• **Exercise data**
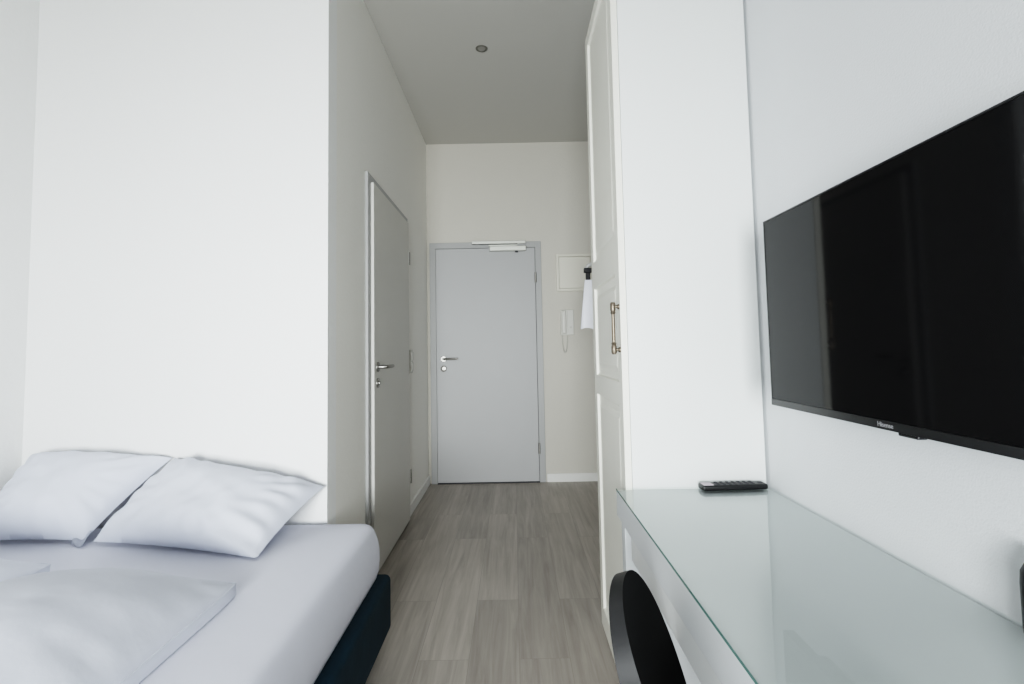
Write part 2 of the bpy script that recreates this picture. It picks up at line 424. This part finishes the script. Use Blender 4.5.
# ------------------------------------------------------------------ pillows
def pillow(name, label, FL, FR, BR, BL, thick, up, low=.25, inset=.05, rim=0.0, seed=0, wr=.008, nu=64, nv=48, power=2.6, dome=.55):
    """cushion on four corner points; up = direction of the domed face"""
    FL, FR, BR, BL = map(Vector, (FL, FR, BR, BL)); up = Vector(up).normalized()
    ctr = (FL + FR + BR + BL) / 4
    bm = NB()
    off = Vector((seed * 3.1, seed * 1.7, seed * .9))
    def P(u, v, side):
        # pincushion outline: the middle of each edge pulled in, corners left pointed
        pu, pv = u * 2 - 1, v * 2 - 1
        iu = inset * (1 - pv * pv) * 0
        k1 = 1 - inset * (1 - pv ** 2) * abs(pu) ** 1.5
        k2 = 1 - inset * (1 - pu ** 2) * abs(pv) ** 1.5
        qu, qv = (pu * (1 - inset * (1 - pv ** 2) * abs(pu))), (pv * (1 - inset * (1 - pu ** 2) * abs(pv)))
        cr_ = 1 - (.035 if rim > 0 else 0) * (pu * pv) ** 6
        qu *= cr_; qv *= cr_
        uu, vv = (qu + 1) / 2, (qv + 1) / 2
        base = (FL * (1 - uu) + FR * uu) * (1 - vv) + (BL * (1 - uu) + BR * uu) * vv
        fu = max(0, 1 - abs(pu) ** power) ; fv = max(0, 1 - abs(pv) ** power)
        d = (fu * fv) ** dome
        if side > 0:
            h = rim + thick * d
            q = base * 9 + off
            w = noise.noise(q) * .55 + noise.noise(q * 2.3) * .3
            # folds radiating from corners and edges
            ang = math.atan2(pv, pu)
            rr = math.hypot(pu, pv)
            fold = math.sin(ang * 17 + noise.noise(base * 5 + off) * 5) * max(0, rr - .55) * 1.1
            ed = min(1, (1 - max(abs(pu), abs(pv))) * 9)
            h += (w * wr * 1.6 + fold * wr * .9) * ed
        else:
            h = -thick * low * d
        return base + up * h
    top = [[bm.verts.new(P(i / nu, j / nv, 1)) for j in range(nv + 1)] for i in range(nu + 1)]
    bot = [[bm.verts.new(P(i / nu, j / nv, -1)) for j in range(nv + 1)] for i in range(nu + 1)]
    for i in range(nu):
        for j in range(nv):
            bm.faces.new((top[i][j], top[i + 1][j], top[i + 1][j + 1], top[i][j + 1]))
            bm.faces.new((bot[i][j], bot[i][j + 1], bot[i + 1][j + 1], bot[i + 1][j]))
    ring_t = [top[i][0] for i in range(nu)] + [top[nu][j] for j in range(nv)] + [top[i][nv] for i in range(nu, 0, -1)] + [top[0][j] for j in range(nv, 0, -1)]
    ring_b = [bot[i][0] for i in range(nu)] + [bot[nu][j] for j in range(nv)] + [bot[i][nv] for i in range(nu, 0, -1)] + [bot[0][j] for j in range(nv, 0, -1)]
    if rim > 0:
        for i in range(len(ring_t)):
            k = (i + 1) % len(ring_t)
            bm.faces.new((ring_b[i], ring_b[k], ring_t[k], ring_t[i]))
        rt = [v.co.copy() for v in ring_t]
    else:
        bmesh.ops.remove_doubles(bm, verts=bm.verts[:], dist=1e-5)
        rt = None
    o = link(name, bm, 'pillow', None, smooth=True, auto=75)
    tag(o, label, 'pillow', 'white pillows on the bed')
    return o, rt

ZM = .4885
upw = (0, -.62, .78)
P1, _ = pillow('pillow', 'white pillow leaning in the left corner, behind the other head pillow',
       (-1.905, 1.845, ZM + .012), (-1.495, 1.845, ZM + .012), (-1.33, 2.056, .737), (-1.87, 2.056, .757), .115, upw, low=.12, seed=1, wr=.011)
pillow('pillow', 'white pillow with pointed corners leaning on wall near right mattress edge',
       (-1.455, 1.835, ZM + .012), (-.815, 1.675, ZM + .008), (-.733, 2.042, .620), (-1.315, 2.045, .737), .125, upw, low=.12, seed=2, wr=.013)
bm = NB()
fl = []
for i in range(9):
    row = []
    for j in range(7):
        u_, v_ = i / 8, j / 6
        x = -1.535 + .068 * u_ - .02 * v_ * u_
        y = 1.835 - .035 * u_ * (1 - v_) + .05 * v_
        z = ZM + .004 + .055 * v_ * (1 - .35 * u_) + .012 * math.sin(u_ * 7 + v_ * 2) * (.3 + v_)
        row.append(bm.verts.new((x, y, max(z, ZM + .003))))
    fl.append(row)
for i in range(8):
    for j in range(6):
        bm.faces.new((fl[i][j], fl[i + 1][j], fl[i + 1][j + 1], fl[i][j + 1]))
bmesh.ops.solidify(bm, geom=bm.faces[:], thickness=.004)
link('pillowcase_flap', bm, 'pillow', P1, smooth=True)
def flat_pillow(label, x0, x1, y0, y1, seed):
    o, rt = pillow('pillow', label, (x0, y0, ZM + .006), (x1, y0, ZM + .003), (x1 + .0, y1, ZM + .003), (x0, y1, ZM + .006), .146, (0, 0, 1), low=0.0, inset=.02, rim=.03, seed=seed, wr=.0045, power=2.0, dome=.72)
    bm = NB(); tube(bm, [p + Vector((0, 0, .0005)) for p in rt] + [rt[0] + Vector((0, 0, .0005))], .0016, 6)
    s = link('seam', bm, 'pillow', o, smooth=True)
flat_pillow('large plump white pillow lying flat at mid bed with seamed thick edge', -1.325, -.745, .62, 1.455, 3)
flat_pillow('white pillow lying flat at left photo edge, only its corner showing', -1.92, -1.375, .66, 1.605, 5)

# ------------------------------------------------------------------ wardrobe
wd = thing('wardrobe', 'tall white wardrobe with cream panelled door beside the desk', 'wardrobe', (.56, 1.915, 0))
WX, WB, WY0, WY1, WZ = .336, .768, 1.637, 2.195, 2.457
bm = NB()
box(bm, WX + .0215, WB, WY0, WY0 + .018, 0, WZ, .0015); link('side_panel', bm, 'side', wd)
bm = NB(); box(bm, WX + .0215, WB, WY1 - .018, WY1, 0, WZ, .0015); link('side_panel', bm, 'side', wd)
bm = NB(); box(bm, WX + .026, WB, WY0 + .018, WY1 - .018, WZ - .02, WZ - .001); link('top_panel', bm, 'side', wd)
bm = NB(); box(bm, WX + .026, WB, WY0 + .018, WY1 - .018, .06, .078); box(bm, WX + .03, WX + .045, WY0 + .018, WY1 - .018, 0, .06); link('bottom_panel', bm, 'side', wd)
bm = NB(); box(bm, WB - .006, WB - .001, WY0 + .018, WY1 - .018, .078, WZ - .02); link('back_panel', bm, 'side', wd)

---

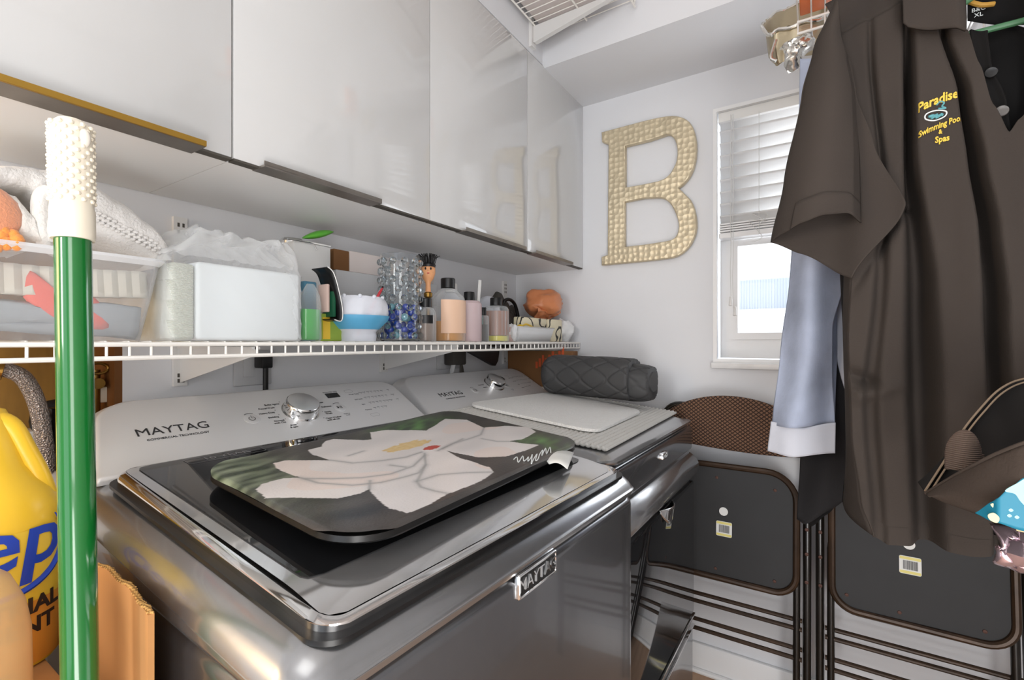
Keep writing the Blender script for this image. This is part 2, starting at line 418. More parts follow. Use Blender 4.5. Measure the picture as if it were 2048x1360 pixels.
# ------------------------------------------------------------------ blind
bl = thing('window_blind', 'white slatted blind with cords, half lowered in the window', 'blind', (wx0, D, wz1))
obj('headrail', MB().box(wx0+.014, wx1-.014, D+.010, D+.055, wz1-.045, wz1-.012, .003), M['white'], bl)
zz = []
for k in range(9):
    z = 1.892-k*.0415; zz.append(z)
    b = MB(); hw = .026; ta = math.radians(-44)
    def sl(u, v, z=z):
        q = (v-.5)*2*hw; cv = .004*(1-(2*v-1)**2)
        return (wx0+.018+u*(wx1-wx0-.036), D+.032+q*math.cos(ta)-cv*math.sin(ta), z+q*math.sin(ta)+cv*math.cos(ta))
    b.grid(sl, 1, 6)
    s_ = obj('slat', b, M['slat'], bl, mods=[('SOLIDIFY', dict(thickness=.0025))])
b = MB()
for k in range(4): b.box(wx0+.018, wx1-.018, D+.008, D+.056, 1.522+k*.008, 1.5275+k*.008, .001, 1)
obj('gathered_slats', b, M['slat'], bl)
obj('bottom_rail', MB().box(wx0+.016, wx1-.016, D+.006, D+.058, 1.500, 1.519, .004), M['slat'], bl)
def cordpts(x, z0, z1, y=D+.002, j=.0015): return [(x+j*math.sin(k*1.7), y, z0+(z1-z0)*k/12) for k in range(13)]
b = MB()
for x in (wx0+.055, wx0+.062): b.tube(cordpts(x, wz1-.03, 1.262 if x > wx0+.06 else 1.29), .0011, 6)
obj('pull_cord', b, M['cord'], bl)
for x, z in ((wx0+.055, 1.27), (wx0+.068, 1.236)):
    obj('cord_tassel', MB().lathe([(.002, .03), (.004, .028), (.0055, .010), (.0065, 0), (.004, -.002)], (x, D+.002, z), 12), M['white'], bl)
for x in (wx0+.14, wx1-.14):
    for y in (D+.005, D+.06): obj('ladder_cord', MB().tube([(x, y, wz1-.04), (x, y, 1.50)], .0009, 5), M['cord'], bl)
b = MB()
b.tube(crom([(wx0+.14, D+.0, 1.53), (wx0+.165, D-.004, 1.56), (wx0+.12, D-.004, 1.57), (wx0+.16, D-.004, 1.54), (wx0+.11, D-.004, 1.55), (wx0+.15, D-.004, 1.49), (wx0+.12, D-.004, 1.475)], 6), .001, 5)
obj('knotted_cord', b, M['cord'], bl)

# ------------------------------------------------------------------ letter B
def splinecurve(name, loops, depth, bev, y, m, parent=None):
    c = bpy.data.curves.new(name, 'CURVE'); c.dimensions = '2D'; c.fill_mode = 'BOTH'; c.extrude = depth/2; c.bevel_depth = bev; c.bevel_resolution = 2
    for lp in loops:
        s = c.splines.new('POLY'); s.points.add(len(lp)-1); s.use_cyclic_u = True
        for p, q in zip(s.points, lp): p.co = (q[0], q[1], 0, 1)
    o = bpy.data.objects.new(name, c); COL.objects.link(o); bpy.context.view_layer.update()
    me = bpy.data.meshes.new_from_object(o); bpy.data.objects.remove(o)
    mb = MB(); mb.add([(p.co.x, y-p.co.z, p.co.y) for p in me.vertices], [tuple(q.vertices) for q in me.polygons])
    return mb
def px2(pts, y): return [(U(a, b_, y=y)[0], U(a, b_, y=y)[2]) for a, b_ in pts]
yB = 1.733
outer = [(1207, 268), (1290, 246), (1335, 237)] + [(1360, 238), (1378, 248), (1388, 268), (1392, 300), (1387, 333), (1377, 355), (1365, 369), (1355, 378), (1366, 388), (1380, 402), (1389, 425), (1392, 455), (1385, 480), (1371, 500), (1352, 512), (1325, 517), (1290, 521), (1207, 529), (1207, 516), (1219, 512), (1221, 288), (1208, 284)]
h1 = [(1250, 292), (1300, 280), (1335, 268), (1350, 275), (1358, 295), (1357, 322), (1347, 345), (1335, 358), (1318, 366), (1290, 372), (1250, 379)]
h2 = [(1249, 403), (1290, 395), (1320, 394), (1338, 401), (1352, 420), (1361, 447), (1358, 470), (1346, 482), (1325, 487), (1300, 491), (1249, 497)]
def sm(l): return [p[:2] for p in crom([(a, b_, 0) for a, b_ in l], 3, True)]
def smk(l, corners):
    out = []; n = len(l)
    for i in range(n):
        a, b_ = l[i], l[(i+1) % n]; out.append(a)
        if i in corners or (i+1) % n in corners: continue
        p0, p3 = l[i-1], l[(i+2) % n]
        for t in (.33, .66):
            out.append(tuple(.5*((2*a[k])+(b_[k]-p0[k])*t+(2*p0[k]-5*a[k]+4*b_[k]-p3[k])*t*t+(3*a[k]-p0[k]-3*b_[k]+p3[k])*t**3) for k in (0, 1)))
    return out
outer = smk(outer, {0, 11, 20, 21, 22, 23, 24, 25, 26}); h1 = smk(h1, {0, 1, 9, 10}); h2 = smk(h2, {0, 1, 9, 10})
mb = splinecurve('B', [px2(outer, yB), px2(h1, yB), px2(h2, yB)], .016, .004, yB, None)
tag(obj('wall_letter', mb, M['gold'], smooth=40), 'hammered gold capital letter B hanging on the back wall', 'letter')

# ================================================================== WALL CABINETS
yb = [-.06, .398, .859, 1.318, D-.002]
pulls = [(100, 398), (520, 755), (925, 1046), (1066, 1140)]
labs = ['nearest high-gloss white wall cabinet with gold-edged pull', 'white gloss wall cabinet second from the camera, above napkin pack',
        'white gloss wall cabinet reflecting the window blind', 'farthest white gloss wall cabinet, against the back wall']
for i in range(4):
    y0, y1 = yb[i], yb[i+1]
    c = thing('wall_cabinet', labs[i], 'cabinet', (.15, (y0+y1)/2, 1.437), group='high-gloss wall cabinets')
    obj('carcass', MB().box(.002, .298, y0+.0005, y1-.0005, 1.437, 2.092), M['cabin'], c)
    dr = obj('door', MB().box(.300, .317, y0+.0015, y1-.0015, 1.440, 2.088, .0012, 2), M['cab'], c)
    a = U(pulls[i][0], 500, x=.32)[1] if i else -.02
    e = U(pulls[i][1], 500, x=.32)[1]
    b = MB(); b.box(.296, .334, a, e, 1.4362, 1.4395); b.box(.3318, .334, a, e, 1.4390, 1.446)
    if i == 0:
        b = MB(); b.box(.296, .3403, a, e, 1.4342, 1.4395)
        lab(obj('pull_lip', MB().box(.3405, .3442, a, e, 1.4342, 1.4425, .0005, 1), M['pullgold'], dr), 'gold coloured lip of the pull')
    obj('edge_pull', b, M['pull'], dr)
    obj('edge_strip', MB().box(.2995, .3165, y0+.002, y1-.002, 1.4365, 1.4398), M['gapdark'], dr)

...

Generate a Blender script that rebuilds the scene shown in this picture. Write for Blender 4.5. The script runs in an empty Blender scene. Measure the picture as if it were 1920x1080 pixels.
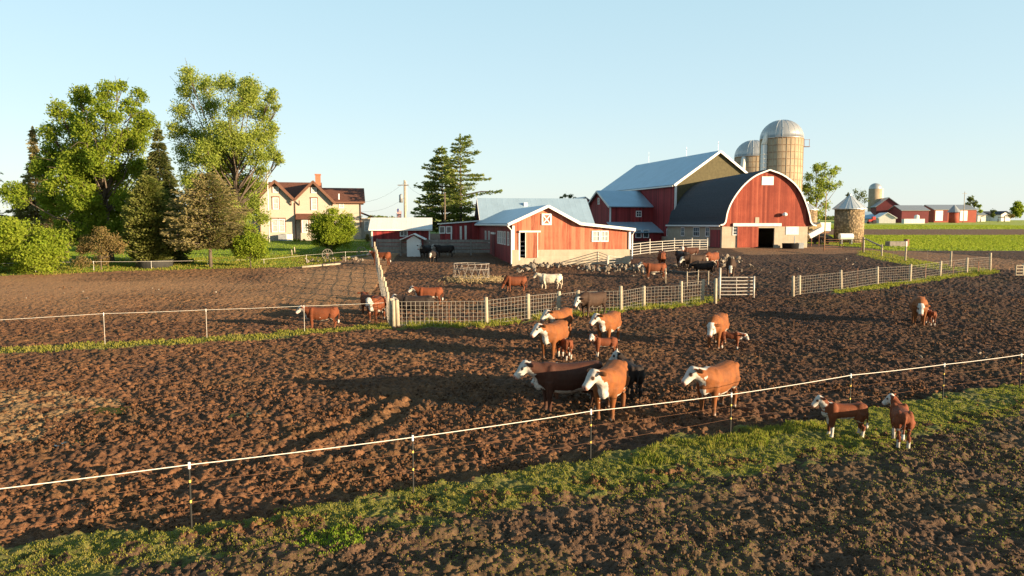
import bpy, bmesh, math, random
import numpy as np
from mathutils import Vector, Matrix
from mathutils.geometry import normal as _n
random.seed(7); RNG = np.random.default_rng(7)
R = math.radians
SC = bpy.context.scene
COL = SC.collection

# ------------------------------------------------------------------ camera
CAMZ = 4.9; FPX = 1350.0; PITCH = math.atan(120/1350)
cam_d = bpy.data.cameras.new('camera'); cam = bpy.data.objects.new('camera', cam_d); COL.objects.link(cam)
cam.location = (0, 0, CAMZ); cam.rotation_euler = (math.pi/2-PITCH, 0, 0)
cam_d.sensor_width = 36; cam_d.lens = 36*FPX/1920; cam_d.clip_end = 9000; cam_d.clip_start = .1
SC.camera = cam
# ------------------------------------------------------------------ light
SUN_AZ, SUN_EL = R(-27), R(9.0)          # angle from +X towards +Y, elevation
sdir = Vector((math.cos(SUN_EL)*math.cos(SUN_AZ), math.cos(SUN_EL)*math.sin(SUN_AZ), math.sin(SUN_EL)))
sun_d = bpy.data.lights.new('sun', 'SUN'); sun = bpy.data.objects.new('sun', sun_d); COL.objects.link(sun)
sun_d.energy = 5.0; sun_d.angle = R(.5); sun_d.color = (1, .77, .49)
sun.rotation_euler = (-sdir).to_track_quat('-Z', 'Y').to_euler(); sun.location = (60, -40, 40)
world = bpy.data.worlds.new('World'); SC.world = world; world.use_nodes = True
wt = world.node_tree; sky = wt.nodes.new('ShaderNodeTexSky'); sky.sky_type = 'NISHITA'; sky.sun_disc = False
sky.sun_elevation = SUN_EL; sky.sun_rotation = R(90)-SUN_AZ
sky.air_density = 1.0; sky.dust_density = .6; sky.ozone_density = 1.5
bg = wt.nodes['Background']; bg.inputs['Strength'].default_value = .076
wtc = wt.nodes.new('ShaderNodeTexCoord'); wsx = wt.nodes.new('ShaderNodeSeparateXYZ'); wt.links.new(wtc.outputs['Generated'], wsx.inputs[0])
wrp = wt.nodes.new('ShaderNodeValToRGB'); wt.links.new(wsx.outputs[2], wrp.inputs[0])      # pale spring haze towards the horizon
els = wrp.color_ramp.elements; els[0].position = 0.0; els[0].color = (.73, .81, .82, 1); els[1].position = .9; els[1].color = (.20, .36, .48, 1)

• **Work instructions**
Search the entries for the word "part", then list each line that holds it.

• **Task answer**
Write part 2 of the bpy script that recreates this picture. It picks up at line 424. This part finishes the script. Use Blender 4.5.
Keep writing the Blender script for this image. This is part 2, starting at line 418. More parts follow. Use Blender 4.5. Measure the picture as if it were 2048x1360 pixels.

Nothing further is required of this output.